As I was sitting in my first class yesterday listening to my professor introduce himself, I had two thoughts. One, this is going to be a fun class. Two? well, that was spawned by watching his powerpoint slides as he talked. He discussed the class, pointed out that one fun thing he likes to do in this class is to make fun of science in the media, who always get it wrong. He rattled off the names of a half-dozen TV shows, then popped several science fiction movie posters up onto the screen. I haven’t seen any of them – not a film geek – but I’ve heard friends I trust talk about them. He’s right, you know. They do butcher science.
But the thought I had was – no books? He didn’t mention science fiction in written form at all. Now, this is a man who spends an inordinate amount of his time reading, I realize that. Just he’s reading science, papers, journals, books… evidently his idea of relaxation is a night at the cinema and I can’t blame him there. Two hours not having to work at all for your entertainment is easier than several (I know, I know, for me it’s usually just 2-3 hours, but I’m not normal) spent reading and having to use your imagination for special effects. But I have to wonder if it’s more than that.
We just don’t have a lot of best-selling science fiction out there. Yes, I realize that I just published a SF novella and have been working on a novel. Many of my friends and colleagues who write are working on, or have published, science fiction, and some darn good stuff. But it’s not widely known. Certainly not on the level of a Hollywood movie.

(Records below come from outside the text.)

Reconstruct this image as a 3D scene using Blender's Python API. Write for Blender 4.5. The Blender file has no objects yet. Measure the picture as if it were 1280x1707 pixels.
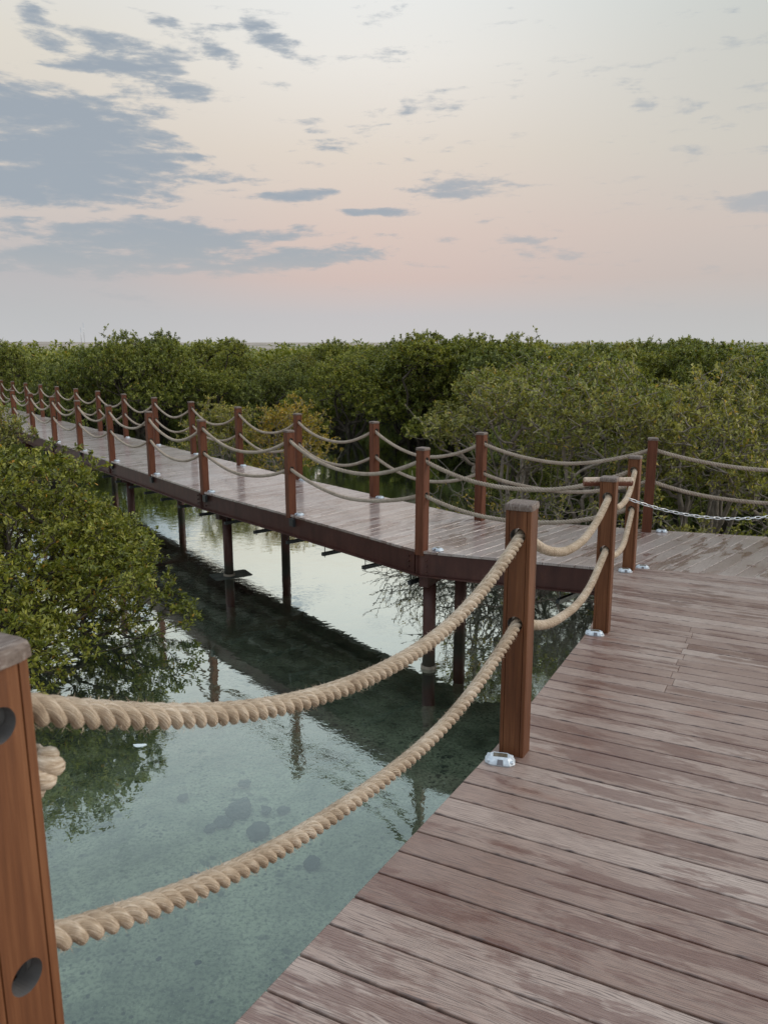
import bpy, math, random
import numpy as np
random.seed(7)
C = bpy.context.scene.collection
SC = bpy.context.scene
R = math.radians
WATER = -1.43
BED = -1.92

# ------------------------------------------------------------------ helpers
def tag(o, label=None, cat=None, group=None, kind=None):
    if label: o['label'] = label
    if cat: o['category'] = cat
    if group: o['group'] = group
    if kind: o['kind'] = kind
    return o

def empty(name, loc=(0, 0, 0), rz=0.0):
    o = bpy.data.objects.new(name, None)
    o.empty_display_size = .1
    o.location = loc
    o.rotation_euler = (0, 0, rz)
    C.objects.link(o)
    return o

def copy_tree(o, parent=None):
    c = o.copy()
    C.objects.link(c)
    c.parent = parent
    for ch in list(o.children):
        copy_tree(ch, c)
    return c

class MB:
    """collects vertices, faces, face uvs and a per-face random pair, then links them as one mesh object"""
    def __init__(self):
        self.v = []; self.f = []; self.uv = []; self.rn = []; self.sm = []
    def face(self, pts, uv=None, rn=(0, 0), smooth=False):
        i = len(self.v)
        self.v += [tuple(p) for p in pts]
        self.add(list(range(i, i + len(pts))), uv, rn, smooth)
    def add(self, idx, uv=None, rn=(0, 0), smooth=False):
        self.f.append(idx)
        self.uv.append(uv if uv is not None else [(0, 0)] * len(idx))
        self.rn.append(rn); self.sm.append(smooth)
    def box(self, c, s, ax=None, chamfer=0.0, rn=(0, 0)):
        """box of full sizes s about c; ax = three unit axes"""
        ax = ax or ((1, 0, 0), (0, 1, 0), (0, 0, 1))
        A = [np.array(a, float) for a in ax]; c = np.array(c, float)
        h = [x / 2 for x in s]; k = chamfer
        def P(x, y, z): return c + A[0] * x + A[1] * y + A[2] * z
        if k <= 0:
            q = [P(sx * h[0], sy * h[1], sz * h[2]) for sz in (-1, 1) for sy in (-1, 1) for sx in (-1, 1)]
            for f in ((0, 2, 3, 1), (4, 5, 7, 6), (0, 1, 5, 4), (2, 6, 7, 3), (0, 4, 6, 2), (1, 3, 7, 5)):
                self.face([q[i] for i in f], rn=rn)
            return
        def ring(z, e):
            x, y = h[0] - e, h[1] - e
            g = min(k, .4 * min(x, y))
            return [P(-x + g, -y, z), P(x - g, -y, z), P(x, -y + g, z), P(x, y - g, z), P(x - g, y, z), P(-x + g, y, z), P(-x, y - g, z), P(-x, -y + g, z)]
        rings = [ring(-h[2], k), ring(-h[2] + k, 0), ring(h[2] - k, 0), ring(h[2], k)]
        self.loft(rings, rn=rn)
    def loft(self, rings, cap=True, rn=(0, 0), smooth=False, closed=True):
        i0 = len(self.v); n = len(rings[0])
        for r in rings: self.v += [tuple(p) for p in r]
        for a in range(len(rings) - 1):
            for j in range(n if closed else n - 1):
                k = (j + 1) % n
                b = i0 + a * n
                self.add([b + j, b + k, b + n + k, b + n + j], [(j / n, a), ((j + 1) / n, a), ((j + 1) / n, a + 1), (j / n, a + 1)], rn, smooth)
        if cap:
            self.add([i0 + j for j in range(n)][::-1], rn=rn)
            self.add([i0 + (len(rings) - 1) * n + j for j in range(n)], rn=rn)
    def tube(self, pts, rad, m=8, cap=True, rn=(0, 0)):
        pts = [np.array(p, float) for p in pts]
        rad = rad if hasattr(rad, '__len__') else [rad] * len(pts)
        rings = []
        u = None
        for i, p in enumerate(pts):
            t = pts[min(i + 1, len(pts) - 1)] - pts[max(i - 1, 0)]
            t = t / (np.linalg.norm(t) + 1e-9)
            if u is None:
                u = np.cross(t, (0, 0, 1.0))
                if np.linalg.norm(u) < .05: u = np.cross(t, (1.0, 0, 0))
            u = u - t * u.dot(t); u = u / np.linalg.norm(u)
            w = np.cross(t, u)
            rings.append([p + rad[i] * (math.cos(a) * u + math.sin(a) * w) for a in np.linspace(0, 2 * math.pi, m, endpoint=False)])
        self.loft(rings, cap, rn, True)
    def build(self, name, mat, parent=None):
        me = bpy.data.meshes.new(name)
        me.from_pydata(self.v, [], self.f)
        l = me.uv_layers.new(name='UVMap'); l2 = me.uv_layers.new(name='rnd')
        l.data.foreach_set('uv', np.array([c for f in self.uv for c in f], np.float32).ravel())
        l2.data.foreach_set('uv', np.array([self.rn[i] for i, f in enumerate(self.f) for _ in f], np.float32).ravel())
        me.polygons.foreach_set('use_smooth', np.array(self.sm, bool))
        me.materials.append(mat)
        me.update()
        o = bpy.data.objects.new(name, me)
        C.objects.link(o)
        o.parent = parent
        return o

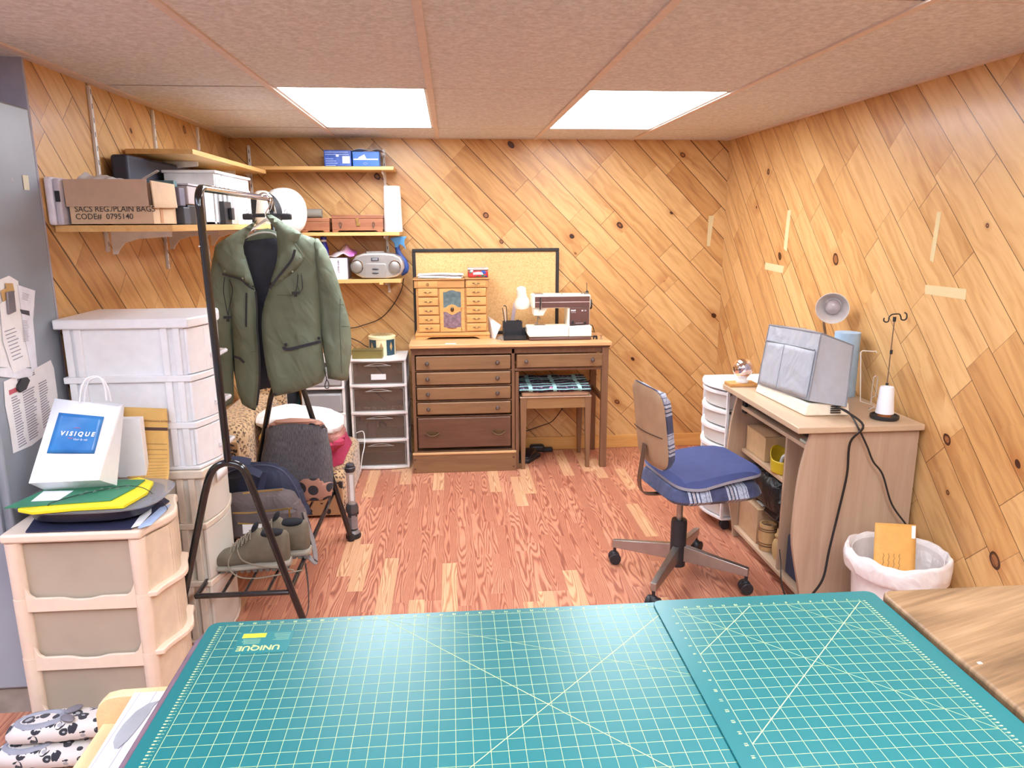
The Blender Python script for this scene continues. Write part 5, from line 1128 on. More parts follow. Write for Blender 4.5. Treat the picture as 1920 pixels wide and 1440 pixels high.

When I go to look at the top sellers on Amazon, Hard SF category, I get the Martian (twice!), which belongs there. I also get Clarke, who is hardly still writing, Crichton, whose science is highly suspect, Howey’s Wool (haven’t read all of it, didn’t enjoy the bit I did read), a couple of cyberpunk books, and a space opera that really doesn’t belong in this category. No wonder readers aren’t finding what they want.
Can we change this? Well, I can give my prof one of my books, if I get to know him well enough and think it would be an appreciated gesture. If he liked it, I could easily recommend more books like it, written by authors who I trust to deliver quality stories. I do that here on the blog with my lists. It’s still not quite enough. I share books I like on social media, write reviews, tell people in person that the Martian was the best hard SF I’d read in recent years, even before it became a Hollywood movie. I ride the wave of ebooks, knowing that I can see the future of reading from here. The problem is, the genre we love is laboring under the burden of having been co-opted for message fiction for the last thirty years. The ‘science’ in science fiction became social engineering, and most readers, seeking entertainment more akin to the two-hour blockbuster movies, became bored and moved on to more exciting options.
Readers are still out there. We just have to find them, and lure them back to the place where science, imagination, and possibilities collide in glorious explosions of the imagination.
What else can we do?
Comments
3 responses to “Popular Science Fiction”
I was counting on a wave of new hard SF readers brought in by The Martian.
To quote the great Shatner: “It hasn’t happened yet.”
But “yet” could be the operative word. Every one of my immediate coworkers has read The Martian. One loves to talk to me about it, and is on his second reading. I make sure to point out other authors who are in that mode, Steele and Bova being two in particular. (I also point out that Shoemaker guy, of course.) So maybe the wheel is turning, just very slowly.
If Hollywood would get behind another big hard SF project, that would help a lot; but again, it hasn’t happened. Yet.
I’d hoped for that, too. Perhaps as the accountants watch what the Martian is doing, they will start looking for ‘more like that’ since it seems Hollywood is always happier on the (well)beaten path.
I’d love to see an adaptation of William Forschten’s “Pillar to the Sky,” or Michael Flynn’s Firestar series, or even that nearish-future space story David Burkhead wrote whose title escapes me at the moment.